テーマは自由に選んでいいとはいえ、フランス語が読める学生は皆無に等しいから、翻訳のないテキストは選びにくい。たとえ英語でも読解の速度はかなり落ちる。それに、たとえ日本語でも、原典講読は、学期あるいは一年を通じて週一回一コマのペースで行う形式のほうが適しているように思う。ここ数年は、その年の前半あるいは前年の後半に何らかのかたちで別の機会に取り上げたテーマを再度取り上げてきた。来年もその方針でいくとすると、次の三つのテーマが考えられる。
『陰翳礼讃』をキー・テキストとし、メルロ=ポンティの『眼と精神』を併せ読み、フランスの美術史家や文芸評論家たちの影についての考察も参照しつつ、日本文化論ではないより普遍的な「陰翳の現象学」を展開する。
西谷啓治の『宗教とは何か』における「空」の思想と和辻哲郎の『倫理学』における「空」の哲学とを比較検討することを通じて、西谷における「空」の思想の先鋭性と徹底性を際立たせ、さらにそこから倫理学的含意を引き出す。

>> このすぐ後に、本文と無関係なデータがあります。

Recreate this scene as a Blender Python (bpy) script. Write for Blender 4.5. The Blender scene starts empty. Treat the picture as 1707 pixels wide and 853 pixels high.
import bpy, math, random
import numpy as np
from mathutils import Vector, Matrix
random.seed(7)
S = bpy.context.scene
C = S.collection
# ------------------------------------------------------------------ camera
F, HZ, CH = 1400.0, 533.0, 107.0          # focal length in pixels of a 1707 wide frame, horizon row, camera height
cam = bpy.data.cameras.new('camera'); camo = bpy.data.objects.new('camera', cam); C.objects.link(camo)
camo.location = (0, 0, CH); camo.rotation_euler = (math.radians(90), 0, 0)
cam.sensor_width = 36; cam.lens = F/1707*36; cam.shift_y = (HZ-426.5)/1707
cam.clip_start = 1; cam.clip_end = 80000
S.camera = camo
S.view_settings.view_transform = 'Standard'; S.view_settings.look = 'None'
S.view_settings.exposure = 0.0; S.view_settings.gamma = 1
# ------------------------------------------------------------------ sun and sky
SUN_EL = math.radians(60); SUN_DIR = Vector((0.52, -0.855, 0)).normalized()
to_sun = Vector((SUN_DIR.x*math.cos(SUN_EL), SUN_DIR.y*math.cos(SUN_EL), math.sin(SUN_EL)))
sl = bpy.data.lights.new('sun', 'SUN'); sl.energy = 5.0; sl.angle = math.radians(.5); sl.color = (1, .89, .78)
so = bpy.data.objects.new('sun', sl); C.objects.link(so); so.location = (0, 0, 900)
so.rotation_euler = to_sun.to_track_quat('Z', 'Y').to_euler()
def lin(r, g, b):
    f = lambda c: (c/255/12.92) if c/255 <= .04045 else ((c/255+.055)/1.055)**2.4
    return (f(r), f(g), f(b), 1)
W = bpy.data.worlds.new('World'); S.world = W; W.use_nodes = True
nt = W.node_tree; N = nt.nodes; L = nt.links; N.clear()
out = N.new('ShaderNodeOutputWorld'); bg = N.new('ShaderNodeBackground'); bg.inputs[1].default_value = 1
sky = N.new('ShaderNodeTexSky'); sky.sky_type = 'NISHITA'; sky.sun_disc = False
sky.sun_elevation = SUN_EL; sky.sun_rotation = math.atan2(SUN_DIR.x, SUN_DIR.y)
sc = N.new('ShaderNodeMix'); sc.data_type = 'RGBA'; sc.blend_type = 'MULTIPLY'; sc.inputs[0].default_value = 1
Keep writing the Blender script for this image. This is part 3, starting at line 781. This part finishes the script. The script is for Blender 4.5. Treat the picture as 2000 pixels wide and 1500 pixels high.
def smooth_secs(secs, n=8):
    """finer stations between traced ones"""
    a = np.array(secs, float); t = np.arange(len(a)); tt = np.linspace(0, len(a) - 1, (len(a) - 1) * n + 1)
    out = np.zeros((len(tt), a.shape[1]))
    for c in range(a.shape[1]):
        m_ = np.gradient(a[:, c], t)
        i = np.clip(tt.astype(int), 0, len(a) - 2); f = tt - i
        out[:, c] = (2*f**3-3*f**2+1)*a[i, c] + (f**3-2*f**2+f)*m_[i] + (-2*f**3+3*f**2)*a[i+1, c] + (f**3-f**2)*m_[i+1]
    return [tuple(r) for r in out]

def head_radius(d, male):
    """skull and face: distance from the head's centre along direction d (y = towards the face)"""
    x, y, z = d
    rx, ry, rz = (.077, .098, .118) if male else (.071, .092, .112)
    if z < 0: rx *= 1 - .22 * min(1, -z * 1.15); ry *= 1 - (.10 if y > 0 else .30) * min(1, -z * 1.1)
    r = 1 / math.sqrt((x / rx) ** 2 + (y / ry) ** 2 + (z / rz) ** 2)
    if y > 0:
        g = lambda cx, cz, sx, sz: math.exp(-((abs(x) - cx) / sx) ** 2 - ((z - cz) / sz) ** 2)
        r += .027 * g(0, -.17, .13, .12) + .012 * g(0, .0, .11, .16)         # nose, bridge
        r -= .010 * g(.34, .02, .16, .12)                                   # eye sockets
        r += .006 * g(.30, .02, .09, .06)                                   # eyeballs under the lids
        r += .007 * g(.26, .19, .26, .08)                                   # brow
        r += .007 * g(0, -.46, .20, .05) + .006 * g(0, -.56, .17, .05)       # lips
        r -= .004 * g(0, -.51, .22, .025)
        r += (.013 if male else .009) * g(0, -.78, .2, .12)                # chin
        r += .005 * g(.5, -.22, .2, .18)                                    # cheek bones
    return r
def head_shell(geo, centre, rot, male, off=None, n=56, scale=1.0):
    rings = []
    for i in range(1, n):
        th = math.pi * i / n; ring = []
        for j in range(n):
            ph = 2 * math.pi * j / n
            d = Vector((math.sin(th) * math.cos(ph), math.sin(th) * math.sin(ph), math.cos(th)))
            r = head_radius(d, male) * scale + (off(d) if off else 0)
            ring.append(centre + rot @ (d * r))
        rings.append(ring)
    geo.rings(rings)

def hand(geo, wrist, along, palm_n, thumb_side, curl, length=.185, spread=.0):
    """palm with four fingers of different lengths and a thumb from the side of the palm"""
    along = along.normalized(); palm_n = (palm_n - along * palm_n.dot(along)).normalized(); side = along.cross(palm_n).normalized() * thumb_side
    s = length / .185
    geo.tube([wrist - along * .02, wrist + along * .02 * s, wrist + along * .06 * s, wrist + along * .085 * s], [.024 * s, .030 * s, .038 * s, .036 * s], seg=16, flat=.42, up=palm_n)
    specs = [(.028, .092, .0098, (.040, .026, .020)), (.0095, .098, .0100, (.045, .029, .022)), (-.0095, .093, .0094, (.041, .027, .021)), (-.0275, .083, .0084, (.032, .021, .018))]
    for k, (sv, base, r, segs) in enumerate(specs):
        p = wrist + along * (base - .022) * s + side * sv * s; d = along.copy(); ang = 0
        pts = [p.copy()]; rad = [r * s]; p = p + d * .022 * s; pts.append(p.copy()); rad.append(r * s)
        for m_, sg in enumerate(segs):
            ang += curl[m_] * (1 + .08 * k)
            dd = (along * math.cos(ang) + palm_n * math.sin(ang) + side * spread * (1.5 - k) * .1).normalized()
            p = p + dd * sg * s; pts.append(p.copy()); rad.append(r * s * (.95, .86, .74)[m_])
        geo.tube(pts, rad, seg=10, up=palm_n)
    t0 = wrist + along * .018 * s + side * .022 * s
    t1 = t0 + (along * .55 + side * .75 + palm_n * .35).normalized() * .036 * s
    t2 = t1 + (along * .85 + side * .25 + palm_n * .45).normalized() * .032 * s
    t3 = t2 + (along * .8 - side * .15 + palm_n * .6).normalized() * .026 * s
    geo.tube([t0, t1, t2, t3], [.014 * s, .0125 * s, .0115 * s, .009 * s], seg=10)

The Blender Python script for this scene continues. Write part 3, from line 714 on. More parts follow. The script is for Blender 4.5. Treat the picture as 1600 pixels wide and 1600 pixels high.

翻って、フランシスコ・ヴァレラに代表される現代認知科学の知見に基づいた倫理思想の観点から「空」の倫理学の現代性を示す。
〈なつかしさ〉 « nostalgie » « Sehnsucht » の三つの概念についての比較思想史的考察を行い、この三概念がそれぞれに異なった世界観の時間意識を表現していることを示し、後二者との対比を通じて、〈なつかしさ〉に固有の哲学的含意を引き出す。
これら三つのテーマについて、拙ブログでもこれから折に触れて話題にすることで、少しずつ考察を展開していきたい。